*What is asked*
Count how many lines contain the word "script". Respond with the number alone.

=-=-=

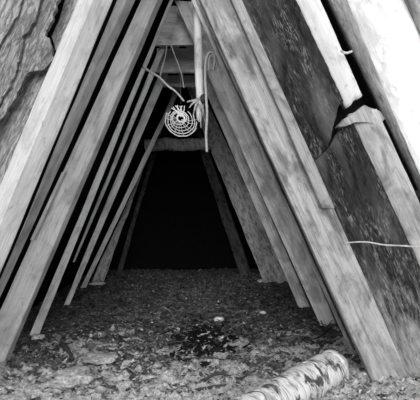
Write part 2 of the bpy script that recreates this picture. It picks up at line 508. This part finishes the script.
s2a, s2b, s2c = Edge((330, 0), (420, 190), 2.36), Edge((347, 0), (415, 165), 2.31), Edge((405, 0), (437, 72), 2.27)
sl2 = empty('bark_slab', s2a(0.0))
tag(sl2, 'bright sawn slab with a grey bark edge in the upper right corner', 'slab')
link('bark_edge', slab_bm(s2a, s2b, lambda u: -.05, lambda u: 2.75, .05, 12, 110, .008, (30, 7), 5.0, .01), M['bark_grey_r'], sl2, True)
link('sawn_face', slab_bm(s2b, s2c, lambda u: -.05, lambda u: 2.75, .06, 8, 40, .002, (10, 4), 6.0, .01), M['sapwood_streak'], sl2, True)
s3a, s3b = Edge((408, 0), (440, 72), 2.24), Edge((470, 0), (502, 72), 2.16)
tag(link('bark_slab', slab_bm(s3a, s3b, lambda u: -.05, lambda u: 2.75, .05, 8, 60, .006, (20, 5), 7.0, .01), M['plank_r'], None, True),
    'pale slab cut off by the frame at the far upper right corner', 'slab')
# twig across the cracked slab
bm = bmesh.new()
tube_bm(bm, smooth_path([P(344, 243, 2.40), P(365, 242, 2.33), P(385, 245, 2.29), P(405, 246, 2.27), P(426, 248, 2.27)]), .0042, 6, .3)
tag(link('twig', bm, M['twig_pale'], None, True), 'thin pale twig lying across the dark barked slab at right', 'twig')
bm = bmesh.new()
tube_bm(bm, smooth_path([P(341, 51, 2.30), P(346, 53, 2.28), P(352, 51.5, 2.28)]), .006, 6, .3)
tag(link('wood_splinter', bm, M['sapwood'], None, True), 'tiny pale splinter bridging the dark gap beside the bright slab', 'splinter')

# ------------------------------------------------------------------ bark slab on the left
sl0 = empty('bark_slab', P(-40, 330, 2.3))
tag(sl0, 'slab of grey peeling bark at the upper left beside the pale plank', 'slab')
def sheet_bm(xl, xr, ya, yb, Y, thick, disp, seed, nu=70, nv=260):
    bm = bmesh.new(); F = []; B = []
    for j in range(nv + 1):
        py = ya + (yb - ya) * j / nv; a, b = xl(py), xr(py)
        b += 2.0 * noise.noise(Vector((py * .18, seed, 1))) + 1.2 * noise.noise(Vector((py * .6, seed, 4)))
        rf = []; rb = []
        for i in range(nu + 1):
            u = i / nu; px = a + (b - a) * u
            p = P(px, py, Y)
            s = p.x * .92 - (p.z) * .39      # across the leaning grain
            l = p.x * .39 + p.z * .92
            h = noise.fractal(Vector((s * 45 + seed, l * 9, seed)), .8, 2.1, 4)
            h2 = -abs(noise.noise(Vector((s * 30, l * 6, seed + 3)))) ** .5 * .7
            d = -disp * h - disp * 1.2 * h2
            rf.append(bm.verts.new(p + Vector((0, d, 0)))); rb.append(bm.verts.new(p + Vector((0, thick, 0))))
        F.append(rf); B.append(rb)
    for j in range(nv):
        for i in range(nu):
            bm.faces.new((F[j][i], F[j][i + 1], F[j + 1][i + 1], F[j + 1][i])); bm.faces.new((B[j][i], B[j + 1][i], B[j + 1][i + 1], B[j][i + 1]))
        bm.faces.new((F[j][0], F[j + 1][0], B[j + 1][0], B[j][0])); bm.faces.new((F[j][nu], B[j][nu], B[j + 1][nu], F[j + 1][nu]))
    for i in range(nu):
        bm.faces.new((F[0][i], B[0][i], B[0][i + 1], F[0][i + 1])); bm.faces.new((F[nv][i], F[nv][i + 1], B[nv][i + 1], B[nv][i]))
    return bm
lin = lambda y: -75 - .43 * y
knob = [(-200, 146), (-40, 78), (0, 58), (20, 52), (36, 44), (38, 49), (44, 51), (52, 53), (60, 52), (66, 47), (70, 43), (71, 30), (74, 26), (85, 21), (98, 15), (112, 6), (125, -4), (330, -92)]
k0 = [(y, x + (7 if y < 37 else 3.2)) for y, x in knob]
link('bark_layer', sheet_bm(lambda y: interp(y, k0), lambda y: 84 - .426 * y, -160, 330, 2.41, .03, .004, 1.0), M['bark_grey_l'], sl0)
link('bark_layer', sheet_bm(lin, lambda y: interp(y, knob), -160, 330, 2.315, .03, .004, 4.0), M['bark_grey_l'], sl0)
k2 = [(-200, 126), (-40, 58), (0, 40), (10, 38), (20, 35), (30, 28), (36, 23), (46, 22), (56, 20), (66, 17), (80, 12), (95, 4), (110, -6), (330, -105)]
link('bark_layer', sheet_bm(lin, lambda y: interp(y, k2), -160, 330, 2.282, .018, .004, 8.0), M['bark_grey_l'], sl0)
k3 = [(-200, 102), (-40, 34), (0, 22), (14, 18), (40, 2), (60, -8), (330, -120)]
link('bark_layer', sheet_bm(lin, lambda y: interp(y, k3), -160, 330, 2.258, .012, .004, 12.0), M['bark_grey_l'], sl0)

# ------------------------------------------------------------------ cross boards under the ridge
def cross_board(pts, Y, label, seed):
    bm = bmesh.new()
    f = [P(x, y, Y) for x, y in pts]
    ring = []
    for i in range(len(f)):
        a, b = f[i], f[(i + 1) % len(f)]
        for k in range(8):
            p = a.lerp(b, k / 8); p.z += wob(p.x * 6 + p.z * 3, seed, .003); ring.append(p)
    A = [bm.verts.new(p) for p in ring]; B = [bm.verts.new(p + Vector((0, .03, 0))) for p in ring]
    n = len(ring)
    for i in range(n): bm.faces.new((A[i], A[(i + 1) % n], B[(i + 1) % n], B[i]))
    bm.faces.new(A); bm.faces.new(B[::-1])
    return tag(link('cross_board', bm, M['board_h'], None), label, 'board', None)
cross_board([(169, 6), (176, 6), (200, 45), (152, 45)], 3.9, 'topmost grey cross board, tapering upward under the ridge', 1)
cross_board([(157, 48.5), (200, 48.5), (208, 72.5), (155, 72.5)], 4.4, 'second grey cross board from the top, behind the cords', 2)
cross_board([(161, 75.5), (202, 75.5), (208, 86.5), (158, 86.5)], 4.9, 'lowest grey cross board, just above the round wicker coil', 3)
bm = bmesh.new()
tube_bm(bm, smooth_path([P(146, 146, 6.4), P(165, 144, 6.35), P(182, 145, 6.4), P(212, 143, 6.4)]), .085, 12, .25, 3)
tag(link('roof_pole', bm, M['bark_in_r'], None, True), 'dim round pole lying across the top of the dark interior', 'pole')

# ------------------------------------------------------------------ hanging things
pole = [P(197, -60, 3.05), P(197, 0, 3.05), P(198, 40, 3.05), P(199, 75, 3.05), P(200, 96, 3.05), P(200, 112, 3.06), P(199, 122, 3.07)]
bm = bmesh.new(); tube_bm(bm, smooth_path(pole, 5), [.027] * 16 + [.026] * 5 + [.024, .024, .025, .026, .027, .026, .022, .017, .010, .005], 12, .12)
pp = link('hanging_pole', bm, M['post'], None, True)
tag(pp, 'pale peeled upright pole hanging under the ridge left of the big front plank', 'pole')
bm = lump_bm(P(203, 99, 3.02), (.022, .015, .026), 3, .5)
link('knot', bm, M['twig_dark'], pp, True)
for k, (dx, dy) in enumerate([(-10, 8), (-6, 16), (6, 22), (2, 28), (-12, 2)]):
    bm = bmesh.new(); tube_bm(bm, smooth_path([P(199, 100, 3.03), P(199 + dx * .6, 100 + dy * .4, 3.0), P(199 + dx, 100 + dy, 3.0)], 4), [.010, .010, .009, .008, .007, .006, .005, .004, .003], 6, .4, k)
    link('bark_shred', bm, M['bark_in_r'], pp, True)
bm = bmesh.new()
tube_bm(bm, smooth_path([P(213, 70, 2.85), P(215, 60, 2.83), P(213, 53, 2.82), P(209, 53, 2.82), P(206, 60, 2.83), P(205, 75, 2.85), P(206, 95, 2.86), P(207, 115, 2.87), P(206, 135, 2.88), P(207, 152, 2.9)]), .008, 8, .2)
rp = link('rope', bm, M['rope'], None, True)
tag(rp, 'pale cord looped at the top and hanging beside the peeled pole', 'rope')
bm = bmesh.new(); tube_bm(bm, smooth_path([P(217, 66, 2.85), P(216, 57, 2.84), P(212, 55.5, 2.84), P(209, 59, 2.84), P(209, 70, 2.86)]), .006, 8, .2)
link('loop_strand', bm, M['rope'], rp, True)
bm = bmesh.new()
tube_bm(bm, smooth_path([P(143, 67, 3.2), P(152, 73, 3.15), P(160, 78, 3.1), P(168, 86, 3.05), P(176, 92, 3.02), P(184, 101, 3.0)]), [.008] * 12 + [.007] * 10 + [.006] * 9, 7, .35)
tw = link('twig', bm, M['twig_pale'], None, True)
tag(tw, 'pale slanting twig above the round wicker coil', 'twig')
bm = bmesh.new(); tube_bm(bm, smooth_path([P(160, 78, 3.1), P(162, 68, 3.1), P(165, 58, 3.1), P(167, 46, 3.12)]), .0022, 5, .3)
link('side_shoot', bm, M['twig_pale'], tw, True)
for i, pts in enumerate([[(171, 45), (175, 56), (181, 72), (184, 88)], [(180, 74), (180.5, 90), (181, 104)]]):
    bm = bmesh.new(); tube_bm(bm, smooth_path([P(x, y, 3.1) for x, y in pts]), .0024, 5, .3)
    tag(link('string', bm, M['twig_dark' if i else 'rope'], None, True), ['thin slanting string in front of the second cross board', 'dark upright string from which the round wicker coil hangs'][i], 'string')

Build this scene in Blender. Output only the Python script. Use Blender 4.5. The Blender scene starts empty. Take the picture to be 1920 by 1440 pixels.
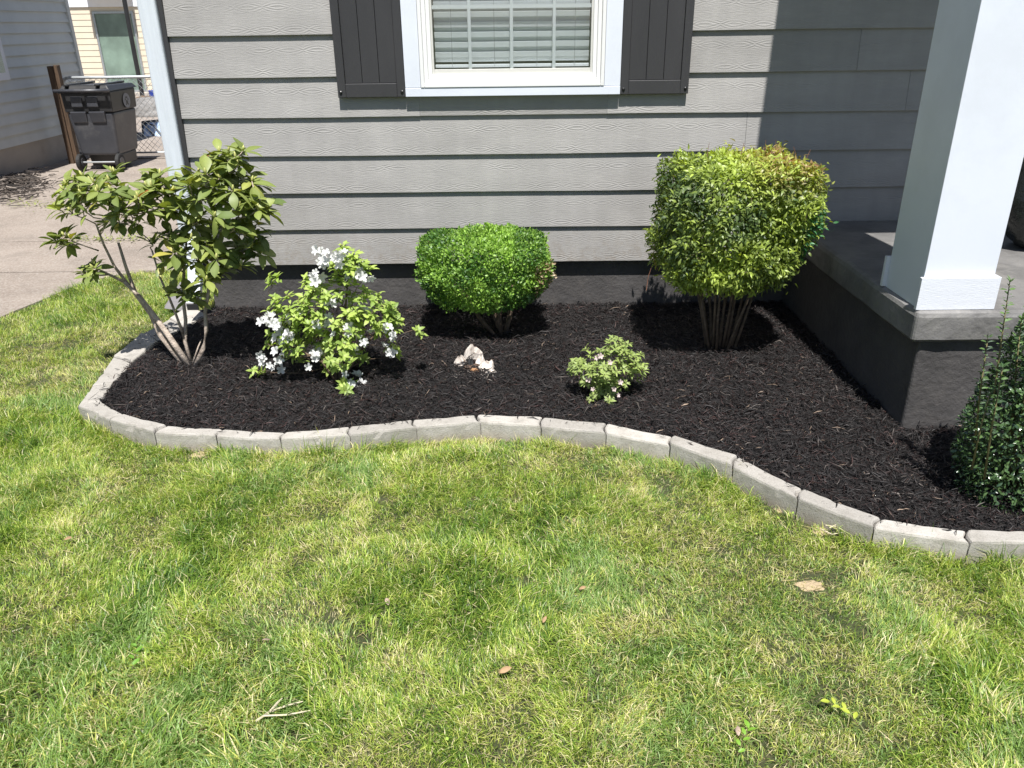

=-=-=

*Task response*
2